Le due potenze divise dalle Alpi hanno ottenuto performance di riciclo molto migliori, oltre che della media europea, di Germania e Spagna, dove il tasso di circolarità nel 2020 si è attestato al 12,9% e 9,3%. 

Anche le performance sull’impronta materiale generate dall’Italia migliorano la media Ue. L’indicatore material footprint (l’equivalente del Rmc – Raw material consumption) quantifica l’estrazione di risorse naturali – biomasse, minerali metalliferi, minerali non metalliferi e combustibili fossili – a livello globale, dovuta ai consumi finali e agli investimenti delle famiglie, delle imprese e della pubblica amministrazione e si misura in tonnellate pro capite. 

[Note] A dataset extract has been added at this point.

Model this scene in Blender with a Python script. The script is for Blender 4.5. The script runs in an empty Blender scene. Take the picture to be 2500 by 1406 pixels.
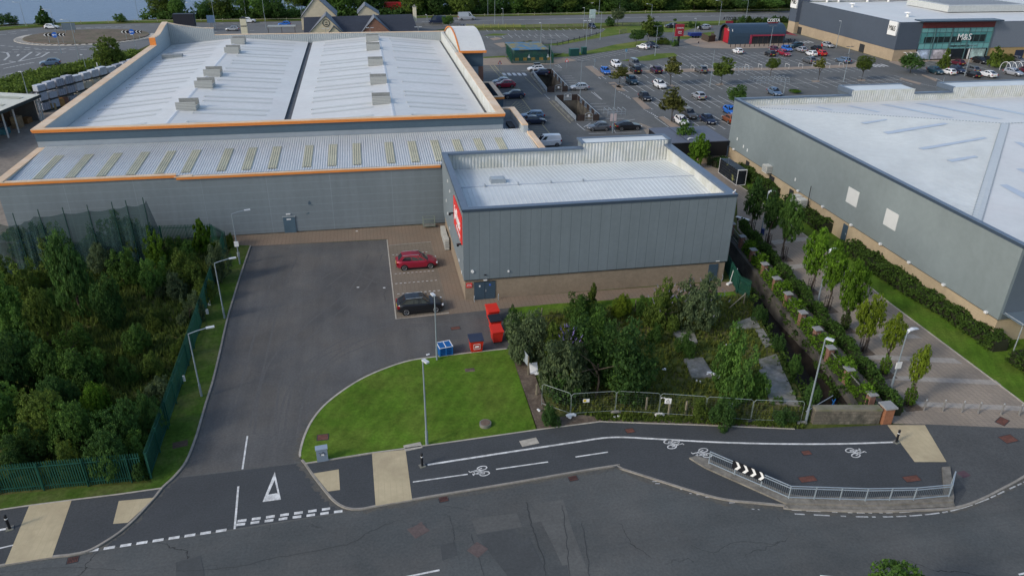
import bpy, bmesh, math, random
from mathutils import Vector, Matrix
from mathutils.geometry import tessellate_polygon
R = math.radians
sc = bpy.context.scene
COL = sc.collection
# ---------------------------------------------------------------- camera
CAM_H, FPX, CX, CY = 35.0, 1821.306, 1250.0, 703.0
PITCH, ROLL, YAW = 0.47376, 0.013905, 0.194826
fw = Vector((math.sin(YAW)*math.cos(PITCH), math.cos(YAW)*math.cos(PITCH), -math.sin(PITCH)))
r0 = fw.cross(Vector((0, 0, 1))).normalized(); u0 = r0.cross(fw)
rt = math.cos(ROLL)*r0 + math.sin(ROLL)*u0
up = -math.sin(ROLL)*r0 + math.cos(ROLL)*u0
cam = bpy.data.objects.new("camera", bpy.data.cameras.new("camera")); COL.objects.link(cam)
m3 = Matrix((rt, up, -fw)).transposed()
cam.matrix_world = Matrix.Translation((0, 0, CAM_H)) @ m3.to_4x4()
cam.data.sensor_width = 36; cam.data.lens = FPX/2500*36
cam.data.clip_start = 0.5; cam.data.clip_end = 6000
sc.camera = cam
sc.render.resolution_x, sc.render.resolution_y = 1024, 575
# ---------------------------------------------------------------- light
SUN_AZ = Vector((-0.93, -0.37, 0)).normalized(); SUN_EL = R(31)
sd = Vector((SUN_AZ.x*math.cos(SUN_EL), SUN_AZ.y*math.cos(SUN_EL), math.sin(SUN_EL)))
w = bpy.data.worlds.new("World"); sc.world = w; w.use_nodes = True
nt = w.node_tree; bg = nt.nodes["Background"]
sky = nt.nodes.new("ShaderNodeTexSky"); sky.sky_type = 'NISHITA'; sky.sun_disc = False
sky.sun_elevation = SUN_EL; sky.sun_rotation = math.atan2(SUN_AZ.x, SUN_AZ.y)
sky.air_density = 1.0; sky.dust_density = 1.6; sky.ozone_density = 1.0
nt.links.new(sky.outputs[0], bg.inputs[0]); bg.inputs[1].default_value = 0.132
sl = bpy.data.lights.new("sun", 'SUN'); sl.energy = 1.2; sl.angle = R(9); sl.color = (1, 0.93, 0.84)
so = bpy.data.objects.new("sun", sl); COL.objects.link(so); so.location = (-60, 0, 80)
so.rotation_euler = (-sd).to_track_quat('-Z', 'Y').to_euler()
vs = sc.view_settings; vs.view_transform = 'Standard'; vs.look = 'None'; vs.exposure = 0.54; vs.gamma = 1.0
# ---------------------------------------------------------------- pixel <-> place
def ray(px, py):
    return rt*((px-CX)/FPX) - up*((py-CY)/FPX) + fw
def P(px, py, z=0.0):
    d = ray(px, py); t = (z-CAM_H)/d.z
    return Vector((d.x*t, d.y*t, z))
def onY(px, py, Y):
    d = ray(px, py); t = Y/d.y
    return Vector((d.x*t, Y, CAM_H+d.z*t))
def onX(px, py, X):
    d = ray(px, py); t = X/d.x
    return Vector((X, d.y*t, CAM_H+d.z*t))
def hgt(base, top):      # height of an upright thing from its foot and its top
    b = P(*base); return onY(top[0], top[1], b.y).z
# ---------------------------------------------------------------- materials
def mat(name, col, rough=0.7, var=0.12, scale=1.5, big=0.0, bigs=0.08, metal=0.0, bump=0.0, bscale=20, spec=0.3, tint=None, tints=0.2):
    m = bpy.data.materials.new(name); m.use_nodes = True
    n, l = m.node_tree.nodes, m.node_tree.links
    b = n["Principled BSDF"]; b.inputs["Roughness"].default_value = rough; b.inputs["Metallic"].default_value = metal
    b.inputs["Specular IOR Level"].default_value = spec
    tc = n.new("ShaderNodeTexCoord")
    c = n.new("ShaderNodeRGB"); c.outputs[0].default_value = (*col, 1); cur = c.outputs[0]
    if tint:
        no = n.new("ShaderNodeTexNoise"); no.inputs["Scale"].default_value = tints; no.inputs["Detail"].default_value = 6; no.inputs["Roughness"].default_value = 0.65
        l.new(tc.outputs["Object"], no.inputs["Vector"])
        mr = n.new("ShaderNodeMapRange"); mr.inputs[1].default_value = 0.42; mr.inputs[2].default_value = 0.62
        l.new(no.outputs[0], mr.inputs[0])
        mx = n.new("ShaderNodeMix"); mx.data_type = 'RGBA'; l.new(mr.outputs[0], mx.inputs[0]); l.new(cur, mx.inputs[6]); mx.inputs[7].default_value = (*tint, 1); cur = mx.outputs[2]
    for v, s, det in ((var, scale, 8), (big, bigs, 4)):
        if v <= 0: continue
        no = n.new("ShaderNodeTexNoise"); no.inputs["Scale"].default_value = s; no.inputs["Detail"].default_value = det; no.inputs["Roughness"].default_value = 0.7
        l.new(tc.outputs["Object"], no.inputs["Vector"])
        mr = n.new("ShaderNodeMapRange"); mr.inputs[1].default_value = 0.3; mr.inputs[2].default_value = 0.7
        mr.inputs[3].default_value = 1-v; mr.inputs[4].default_value = 1+v
        l.new(no.outputs[0], mr.inputs[0])
        vm = n.new("ShaderNodeVectorMath"); vm.operation = 'SCALE'; l.new(cur, vm.inputs[0]); l.new(mr.outputs[0], vm.inputs[3]); cur = vm.outputs[0]
    l.new(cur, b.inputs["Base Color"])
    if bump > 0:
        no = n.new("ShaderNodeTexNoise"); no.inputs["Scale"].default_value = bscale; no.inputs["Detail"].default_value = 4
        l.new(tc.outputs["Object"], no.inputs["Vector"])
        bp = n.new("ShaderNodeBump"); bp.inputs["Strength"].default_value = bump; bp.inputs["Distance"].default_value = 0.05
        l.new(no.outputs[0], bp.inputs["Height"]); l.new(bp.outputs[0], b.inputs["Normal"])
    m["cur"] = 1
    return m
def lines(m, axis, period, width, col, off=0.0, phase2=None):
    """thin joint lines every `period` metres along an object axis (panel joints, seams, paving courses)"""
    n, l = m.node_tree.nodes, m.node_tree.links
    b = n["Principled BSDF"]; src = b.inputs["Base Color"].links[0].from_socket
    tc = [x for x in n if x.type == 'TEX_COORD'][0]
    sx = n.new("ShaderNodeSeparateXYZ"); l.new(tc.outputs["Object"], sx.inputs[0])
    a = n.new("ShaderNodeMath"); a.operation = 'ADD'; a.inputs[1].default_value = off+1000*period; l.new(sx.outputs[axis], a.inputs[0])
    mo = n.new("ShaderNodeMath"); mo.operation = 'MODULO'; mo.inputs[1].default_value = period; l.new(a.outputs[0], mo.inputs[0])
    lt = n.new("ShaderNodeMath"); lt.operation = 'LESS_THAN'; lt.inputs[1].default_value = width; l.new(mo.outputs[0], lt.inputs[0])
    mx = n.new("ShaderNodeMix"); mx.data_type = 'RGBA'; l.new(lt.outputs[0], mx.inputs[0]); l.new(src, mx.inputs[6]); mx.inputs[7].default_value = (*col, 1)
    l.new(mx.outputs[2], b.inputs["Base Color"]); return m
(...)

Tra i tre pilastri dell’Sdg 12, questo è sicuramente il più influenzato dal lockdown. Non a caso, tutti gli Stati analizzati hanno registrato un forte calo del material footprint nel 2020, anche se vanno fatte delle valutazioni più approfondite.  

L’analisi evidenzia che, tra gli Stati messi a confronto, l’Italia è quello che già dal 2018 aveva fatto registrare il più importante calo del Rmc mentre la media Ue continuava a salire.  

Nel 2020, il material footprint italiano si è attestato alle 10 tonnellate e 228 quintali pro capite, di poco superiore a quello spagnolo, pari a 10 tonnellate e 4 quintali. Entrambi gli Stati si sono attestati ben al di sotto della media europea, pari a 13 tonnellate e 654 quintali, più alto del Raw material consumption registrato dalla Francia (12 tonnellate e 699 quintali) e più basso di quello tedesco (15 tonnellate e 69 quintali). 

In conclusione, l’Italia deve intervenire pesantemente per ridurre i rifiuti pro capite, ma si sta muovendo bene rispetto ai partner europei sui parametri fissati dall’Sdg 12 dell’Agenda Onu 2030.